Mais qu’est ce qu’une télénovela ? Du drame, de la romance, un soap à la sauce hispanophone et lusophone : stéréotypé, chaud, salé et dénué de saisons de production. Ces feuilletons quotidiens de soirée sont tournés pour un nombre d’épisodes donnés, à un rythme effréné, et se concluent au bout de 7 à 8 mois (200 épisodes plus tard) sur une fin en apothéose. On en parle de plus en plus, leur réputation se répand comme un raz-de-marée prêt à tout emporter sur son passage ! Né il y a 40 ans au Brésil, inspiré des romans feuilletons français du XIXème siècle, puis développé par des échanges entre le théâtre, la radio, et la musique, le genre a conquis en quelques décennies toute l’Amérique latine, avant de s’imposer en Asie, en Afrique, en Chine, et même en Russie. Chez nous, certaines de ces productions ont pointé leur nez depuis les années 80, souvent avec un nombre d’épisodes réduit et une durée reformatée. Sur TF1, il y a eu Cœur de Diamant ou Danse avec moi, sur M6, La Préférée, sur France 3 et Antenne 2, Dona Beija... Mais le record de telenovelas revient haut la main à Teva qui, avec La beauté du diable, Destinées, ou Héléna, y puise régulièrement de quoi alimenter sa grille.

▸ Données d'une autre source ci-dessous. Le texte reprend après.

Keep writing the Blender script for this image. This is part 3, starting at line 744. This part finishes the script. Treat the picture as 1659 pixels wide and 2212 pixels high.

Rien d’étonnant donc à ce que ce soit sa grande sœur M6 qui relance la mode en France, en offrant au genre une toute nouvelle exposition. Mais si Rubi fait autant parler d’elle, c’est avant tout parce qu’elle appartient à la nouvelle génération de télénovelas, celle qui fait fi de toute morale et ne s’achève pas systématiquement sur un happy end. Elles reposent toujours sur les mêmes ressorts dramatiques, confrontent les riches aux pauvres, les bons aux méchants, tirent sur la corde sensible et multiplient les péripéties abracadabrantes. Mais elles ont évolué avec la société et continuent à s’en faire le reflet. A l’image de Télé-Rodrigo, une télénovela colombienne très populaire en Amérique latine, et qui a remporté de nombreux prix critiques. Diffusée depuis le mois dernier en access prime time sur Pink TV, elle raconte les déboires d’un jeune chef de cuisine fauché qui n’a d’autre solution pour s’en sortir que d’intégrer une émission de télé-réalité en se faisant passer pour un gay.

Chaque année, 500 à 600 télénovelas sont produites puis suivies par 2 milliards de téléspectateurs répartis sur les cinq continents. Mais l’Amérique latine reste leur terre de souche. Elles y tirent leur substance, y soulèvent des audiences de 70% de part de marché en prime time, et y représentent un incontournable phénomène de société. Au cœur de cette gigantesque industrie règne la chaîne TV Globo, née en 1965 et devenue grâce à cette manne, le 4ème diffuseur mondial en matière de productions. Ses studios ultramodernes de La Projac, au sud de Rio, regroupent quelques 5000 employés, engagent des budgets de 25 millions de dollars et fonctionnent comme une usine à rêves, un empire qui a sécrété son propre système, ses stars, son merchandising... du prêt-à-consommer.

Produite, quant à elle, par la chaîne mexicaine Televisa, Rubi n’échappe pas au schéma classique des télénovelas, schéma selon lequel une jeune femme prédisposée au malheur, cherche le bonheur dans un long parcours semé d’embûches. Mais Rubi n’a rien d’une sainte nitouche. Cette jeune étudiante qui, depuis la mort de son père, vit sans le sou avec sa mère et sa sœur est prête à tout pour devenir riche et enviée. A commencer par trahir ses amis et jouer la courtisane. Les téléspectateurs français se laisseront-ils séduire à leur tour par ses manigances ? Réponse dans quelques jours, sitôt les présentations faites.